SOURCE EXCERPT »
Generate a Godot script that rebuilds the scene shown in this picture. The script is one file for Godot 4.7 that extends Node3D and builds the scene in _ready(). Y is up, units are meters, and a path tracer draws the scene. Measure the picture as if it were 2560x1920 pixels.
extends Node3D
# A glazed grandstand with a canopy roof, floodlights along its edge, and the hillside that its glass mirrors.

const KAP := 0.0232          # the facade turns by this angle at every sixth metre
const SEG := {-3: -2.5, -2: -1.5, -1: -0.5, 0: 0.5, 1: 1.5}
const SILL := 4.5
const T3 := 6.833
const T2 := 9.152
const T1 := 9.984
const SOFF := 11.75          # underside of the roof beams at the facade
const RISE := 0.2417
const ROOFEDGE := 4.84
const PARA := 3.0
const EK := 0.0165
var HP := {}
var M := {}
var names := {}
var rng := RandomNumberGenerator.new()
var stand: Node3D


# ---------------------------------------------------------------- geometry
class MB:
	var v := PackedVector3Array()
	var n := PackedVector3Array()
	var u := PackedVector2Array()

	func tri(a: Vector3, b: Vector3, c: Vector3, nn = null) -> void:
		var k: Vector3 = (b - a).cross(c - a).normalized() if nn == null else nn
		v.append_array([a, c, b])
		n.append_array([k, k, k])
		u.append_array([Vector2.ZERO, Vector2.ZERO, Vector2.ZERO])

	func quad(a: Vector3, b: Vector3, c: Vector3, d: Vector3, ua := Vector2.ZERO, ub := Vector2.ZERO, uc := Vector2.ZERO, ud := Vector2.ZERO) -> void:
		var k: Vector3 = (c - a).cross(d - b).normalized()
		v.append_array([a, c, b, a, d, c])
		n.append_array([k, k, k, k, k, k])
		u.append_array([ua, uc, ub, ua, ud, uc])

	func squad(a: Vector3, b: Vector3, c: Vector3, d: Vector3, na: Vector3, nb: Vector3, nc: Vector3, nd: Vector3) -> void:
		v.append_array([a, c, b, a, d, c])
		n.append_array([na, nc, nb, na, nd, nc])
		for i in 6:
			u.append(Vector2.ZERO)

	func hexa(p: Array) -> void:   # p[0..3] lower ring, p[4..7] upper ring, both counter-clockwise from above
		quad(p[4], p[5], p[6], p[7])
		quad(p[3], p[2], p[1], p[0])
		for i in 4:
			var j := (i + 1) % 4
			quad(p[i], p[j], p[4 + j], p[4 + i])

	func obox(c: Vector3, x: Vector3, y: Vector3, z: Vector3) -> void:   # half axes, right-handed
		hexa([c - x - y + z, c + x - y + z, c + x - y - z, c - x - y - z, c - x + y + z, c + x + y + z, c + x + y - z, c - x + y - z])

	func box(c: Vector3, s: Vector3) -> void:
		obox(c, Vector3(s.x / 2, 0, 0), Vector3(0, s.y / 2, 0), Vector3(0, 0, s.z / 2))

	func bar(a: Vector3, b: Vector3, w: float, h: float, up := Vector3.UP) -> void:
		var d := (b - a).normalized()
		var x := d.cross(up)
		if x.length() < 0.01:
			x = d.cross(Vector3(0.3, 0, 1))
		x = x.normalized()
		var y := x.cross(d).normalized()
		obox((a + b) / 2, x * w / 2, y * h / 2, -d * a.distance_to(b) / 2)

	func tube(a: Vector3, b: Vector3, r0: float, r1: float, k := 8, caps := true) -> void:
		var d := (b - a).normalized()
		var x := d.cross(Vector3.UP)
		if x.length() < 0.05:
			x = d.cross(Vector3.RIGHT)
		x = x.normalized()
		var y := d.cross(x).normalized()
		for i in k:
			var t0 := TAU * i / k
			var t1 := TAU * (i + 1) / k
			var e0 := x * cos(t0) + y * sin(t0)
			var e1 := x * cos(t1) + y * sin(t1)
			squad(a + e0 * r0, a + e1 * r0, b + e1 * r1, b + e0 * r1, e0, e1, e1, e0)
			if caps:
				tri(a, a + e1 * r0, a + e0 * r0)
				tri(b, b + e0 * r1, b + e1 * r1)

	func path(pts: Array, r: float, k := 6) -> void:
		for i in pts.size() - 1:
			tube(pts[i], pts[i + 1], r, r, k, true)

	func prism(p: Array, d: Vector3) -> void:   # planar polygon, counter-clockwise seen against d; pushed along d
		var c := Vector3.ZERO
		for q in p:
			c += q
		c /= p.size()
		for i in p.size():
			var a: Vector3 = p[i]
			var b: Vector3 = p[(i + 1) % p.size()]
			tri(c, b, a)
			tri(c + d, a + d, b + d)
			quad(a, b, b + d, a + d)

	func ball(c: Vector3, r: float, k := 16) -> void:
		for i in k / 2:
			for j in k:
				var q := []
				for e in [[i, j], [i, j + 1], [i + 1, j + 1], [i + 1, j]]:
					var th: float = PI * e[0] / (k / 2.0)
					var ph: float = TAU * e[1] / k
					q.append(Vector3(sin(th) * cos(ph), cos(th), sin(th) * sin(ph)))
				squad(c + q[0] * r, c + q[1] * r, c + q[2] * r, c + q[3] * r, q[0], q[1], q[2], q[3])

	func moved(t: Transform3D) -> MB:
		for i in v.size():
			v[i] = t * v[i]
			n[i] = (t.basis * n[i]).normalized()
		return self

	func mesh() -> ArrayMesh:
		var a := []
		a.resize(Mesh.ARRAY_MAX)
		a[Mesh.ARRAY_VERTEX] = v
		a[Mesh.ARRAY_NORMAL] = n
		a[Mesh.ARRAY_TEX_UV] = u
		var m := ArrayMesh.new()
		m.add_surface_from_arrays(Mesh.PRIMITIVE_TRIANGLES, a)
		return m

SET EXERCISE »
From the opening line of the data above, please print each line as written up to and including the line that contains "var u := PackedVector2Array()", and nothing more.

SOLUTION »
Generate a Godot script that rebuilds the scene shown in this picture. The script is one file for Godot 4.7 that extends Node3D and builds the scene in _ready(). Y is up, units are meters, and a path tracer draws the scene. Measure the picture as if it were 2560x1920 pixels.
extends Node3D
# A glazed grandstand with a canopy roof, floodlights along its edge, and the hillside that its glass mirrors.

const KAP := 0.0232          # the facade turns by this angle at every sixth metre
const SEG := {-3: -2.5, -2: -1.5, -1: -0.5, 0: 0.5, 1: 1.5}
const SILL := 4.5
const T3 := 6.833
const T2 := 9.152
const T1 := 9.984
const SOFF := 11.75          # underside of the roof beams at the facade
const RISE := 0.2417
const ROOFEDGE := 4.84
const PARA := 3.0
const EK := 0.0165
var HP := {}
var M := {}
var names := {}
var rng := RandomNumberGenerator.new()
var stand: Node3D


# ---------------------------------------------------------------- geometry
class MB:
	var v := PackedVector3Array()
	var n := PackedVector3Array()
	var u := PackedVector2Array()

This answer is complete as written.